Ich fand bereits den Einstieg in die Geschichte sehr interessant: Mimi hat ihr Studium vor zehn Jahren abgebrochen und ist Hals über Kopf mit einem neuen Schwarm nach Schottland gezogen. Doch dieser macht nun Schluss, außerdem setzt er ihr ein Ultimatum bzw. zeigt ihr wo die Tür ist. Leider vernachlässigt Mimi vor lauter Liebeskummer ihren Job in einem Pub, sodass sie zu allem Überfluss auch dort rausgeworfen wird. Da kommt die Einladung zur Hochzeit einer alten Freundin, inklusive Kost und Logis für eine Feierwoche, gerade richtig.

Ihre Ankunft in Bonn und das erste Treffen mit ihren Studienfreundinnen ist wunderbar undurchsichtig, denn Mimi ist äußerst zaghaft und weiß nicht, was sie von dem unerwartet herzlichen Empfang halten soll. Ihre Ängste diesbezüglich werden feinfühlig sowie greifbar beschreiben: sie leidet enorm unter Minderwertigkeitsgefühlen, weil alle anderen glücklich vergeben sind, und sie – im Gegensatz zu ihren Freundinnen – nichts aus ihrem Leben gemacht hat. Also lügt sie, weicht aus, meidet, aber das sollen nicht ihre einzigen Vergehen bleiben…

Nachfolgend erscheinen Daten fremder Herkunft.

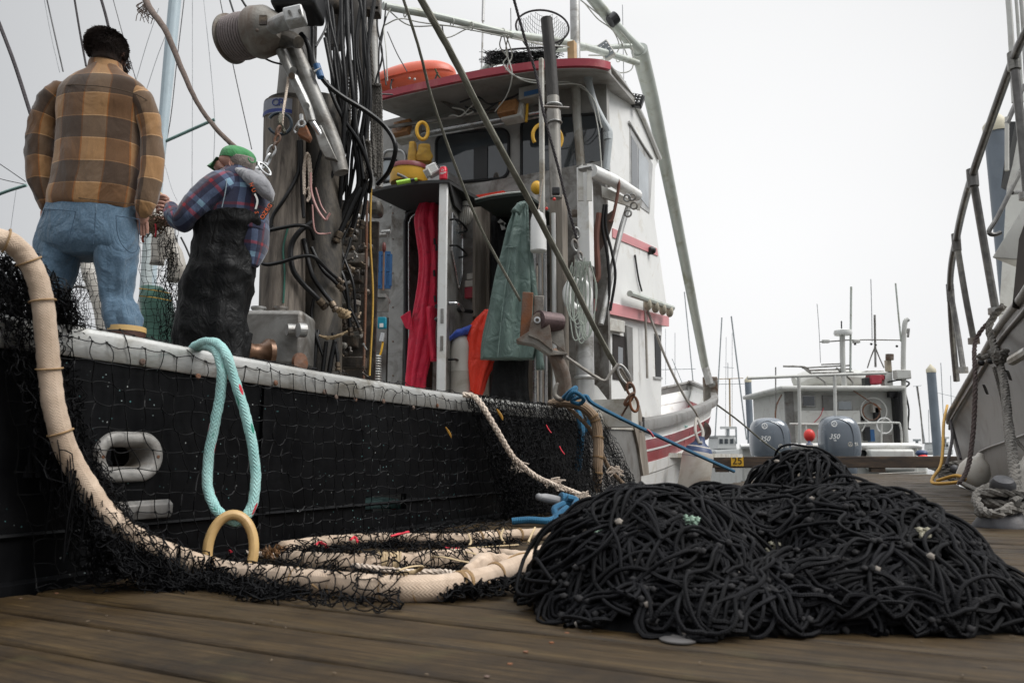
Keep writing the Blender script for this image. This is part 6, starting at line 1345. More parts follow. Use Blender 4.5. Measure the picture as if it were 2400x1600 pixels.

Mimi ist oft verwirrt, wenn ihre Freundinnen Erlebnisse aus der gemeinsamen Vergangenheit erwähnen, denn sie kann sich kaum diese Zeit erinnern. Diese Gedächtnislücken werden regelmäßig zum Thema, und ich fragte mich wie das sein kann, beziehungsweise was zu diesem Black Out geführt haben könnte. Um Mimis Verwirrung die Krone aufzusetzen, kommt ein Filmriss am Morgen nach der wilden Junggesellinnen-Party dazu, zudem ist die Braut unauffindbar, dann taucht auch noch eine Leiche auf.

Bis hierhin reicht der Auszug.